If you go public with 55% support, you might end up with 45% after management responds. If you go public with 80% support, you might end up with 70%. The margins matter.
So you keep building. You keep having conversations. You keep tracking where people stand, not in a creepy way, in a "we need to know if we have enough support" way. You address concerns. You answer questions. You wait.
Patience is a strategic asset.
They will find out. Maybe someone talks. Maybe they notice patterns. Maybe they've been through this before and know the signs.
And when they find out, they will respond. Predictably. Management always responds the same way, because there's a whole industry of "union avoidance consultants" who teach them what to do.
First come the mandatory meetings. Captive audience meetings, they're called, because you're required to attend and listen to management explain why a union would be bad. These meetings are legal (inexplicably). The union can't hold equivalent meetings on company time.
Then come the promises. Suddenly, management is very concerned about the break room chairs. Suddenly, there's talk of raises, better scheduling, new policies. Funny how these things only become possible when workers start organizing.
Then come the threats. Not explicit threats; that's illegal (not that it stops everyone). But vague warnings about how unions can be "adversarial," how strikes can cost people money, how the company might have to "make difficult decisions" about staffing levels.

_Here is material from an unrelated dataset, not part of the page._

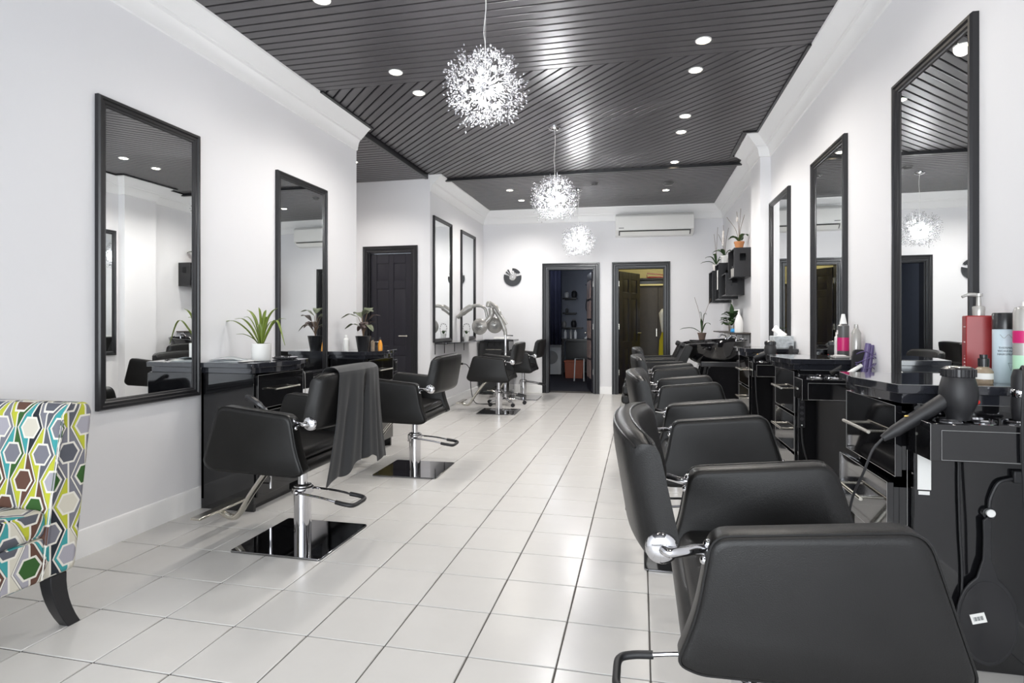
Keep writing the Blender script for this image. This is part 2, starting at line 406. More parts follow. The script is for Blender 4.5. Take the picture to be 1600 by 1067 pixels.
# downlights
def downlight(x, y, label, first=[None], z=ZC):
    if first[0] is None:
        t = thing('ceiling_downlight', label, 'light', (x, y, ZC), 0, 'recessed downlights in the black ceiling'); first[0] = t
        g = G().lathe([(.036, -.001), (.047, -.006), (.052, -.004), (.053, .0), (.036, .0)], 24); obj('trim_ring', g, 'white', t)
        obj('lens', G().lathe([(.037, -.004), (.037, -.001)], 24), 'disc', t)
    else: t = dup(first[0], label, (x, y, z))
    l = lamp('downlight_beam', 'SPOT', (x, y, ZC - .02), SPOT_POWER * (1.45 if y > 5 else .62 if y < 3.2 else .85), color=(1, .955, .90), spot_size=2.5, spot_blend=.8, shadow_soft_size=.05)
    l.parent = t; l.location = (0, 0, -.02)
for x, y, lb in [(-1.8, 3.02, 'downlight nearest the camera above the left wall, cut by the frame top'), (-1.78, 4.01, 'downlight left of the nearest crystal globe, on the straight boards by the left crown'),
                 (-1.755, 4.41, 'downlight just past the border board on the left, beside the nearest crystal globe'), (-1.79, 7.89, 'nearer of the two far-left downlights before the back wall'),
                 (-1.765, 8.58, 'farther of the two far-left downlights before the back wall'), (.405, 4.0, 'right-hand downlight on the last straight board before the diagonal boards'),
                 (.396, 4.455, 'right-hand downlight just inside the diagonal boards'), (.392, 5.42, 'nearer of the middle pair of right-hand downlights on the diagonal boards'),
                 (.386, 5.86, 'farther of the middle pair of right-hand downlights on the diagonal boards'), (.383, 6.93, 'right-hand downlight at the dark edge before the rear ceiling'),
                 (.345, 8.36, 'rear right downlight in front of the air conditioner, below the smoke detector'),
                 (.40, 2.6, 'right-hand downlight overhead in front of the nearest mirror'), (-.7, .6, 'downlight overhead near the entrance'), (.4, .4, 'downlight overhead near the entrance on the right')]:
    downlight(x, y, lb)
downlight(-3.15, 5.95, 'unseen downlight added in the lowered alcove ceiling to brighten the alcove', z=ZC - .053)  # added fixture, hidden behind the wall corner, lifts the dark alcove
t = thing('smoke_detector', 'flat dark round detector on rear ceiling beyond last right downlight', 'detector', (.36, 7.95, ZC))
obj('body', G().lathe([(.0, -.03), (.05, -.028), (.065, -.015), (.07, 0)], 24), 'darkgrey', t); obj('base_ring', G().lathe([(.07, -.008), (.078, -.006), (.08, 0)], 24), 'darkgrey', t)
t = thing('smoke_detector', 'small dark detector on rear ceiling right of the middle crystal globe', 'detector', (-.60, 7.75, ZC))
obj('body', G().lathe([(.0, -.035), (.035, -.03), (.045, -.015), (.05, 0)], 20), 'darkgrey', t); obj('base_ring', G().lathe([(.05, -.008), (.055, -.006), (.057, 0)], 20), 'darkgrey', t)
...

Then come the delays. Legal challenges. Petitions about the bargaining unit. Appeals. Anything to buy time and drain momentum.
None of this is surprising. All of it can be prepared for. The key is making sure workers know it's coming before it happens. When they hear the management talking points, they should already know what the management talking points are. "Oh, this is the part where they say the union just wants our dues." Inoculation turns propaganda into confirmation.
Eventually, if you've done everything right, if you've built enough support, if you've survived the counter-campaign, there's a vote.
The NLRB (or equivalent body, depending on your country) oversees it. Workers vote yes or no on union representation. If a majority votes yes, you have a union.
That's not the end. It's not even close to the end. A union election just means management is legally required to bargain with you. It doesn't mean they'll bargain in good faith (they often won't). It doesn't mean you'll get a contract quickly (you often won't). But it's a start. It's leverage. It's legal recognition that you have the right to act collectively.
And it's terrifying for management. Because now they have to deal with workers as a group instead of one at a time. The power dynamic has shifted.
There's a widespread belief that organizing is something that happens to other people. Factory workers. Teachers. Nurses. Not office workers. Not tech workers. Not retail workers. Not people like you.
This belief is wrong.
Any group of workers can organize. There's no minimum company size. There's no specific industry requirement. If you work somewhere and you have coworkers, you can organize.
The question isn't whether it's possible. The question is whether it's worth it. And that depends on what you want.
If you're frustrated by arbitrary management decisions, organizing gives you a voice in those decisions. If you're worried about pay, organizing gives you collective bargaining power. If you're concerned about job security, organizing gives you protections against arbitrary termination.
These aren't guarantees. A union doesn't automatically fix everything. But it changes the dynamic. It means management can't just do whatever they want anymore. They have to negotiate. They have to justify. They have to deal with workers who have actual power.
The biggest obstacle to organizing isn't management. It isn't the law. It's fear.
Fear of retaliation. Fear of conflict. Fear of failure. Fear of looking foolish. Fear of being the person who "caused problems."
These fears are rational. Retaliation happens (illegally, but it happens). Organizing does create conflict. It can fail. You might end up exposed.
But here's the thing: the fear is part of the system. It's a feature, not a bug. The fact that workers are afraid to organize is precisely what allows management to operate as they do. The fear is doing the work of control.
And the only way to overcome it is to act despite it. Together. That's what solidarity means. Not a slogan. A practice.
Your workplace could be organized. Probably not tomorrow. Probably not by you alone. But it's possible. It's been done in places far less likely than wherever you work.
The process is simple. Talk to your coworkers. Find out what they care about. Build relationships. Slowly, carefully, systematically construct the collective power that already exists but hasn't been mobilized.
It's not dramatic. It's not easy. But it's possible.
And once you know it's possible, the only question is whether you want to do it.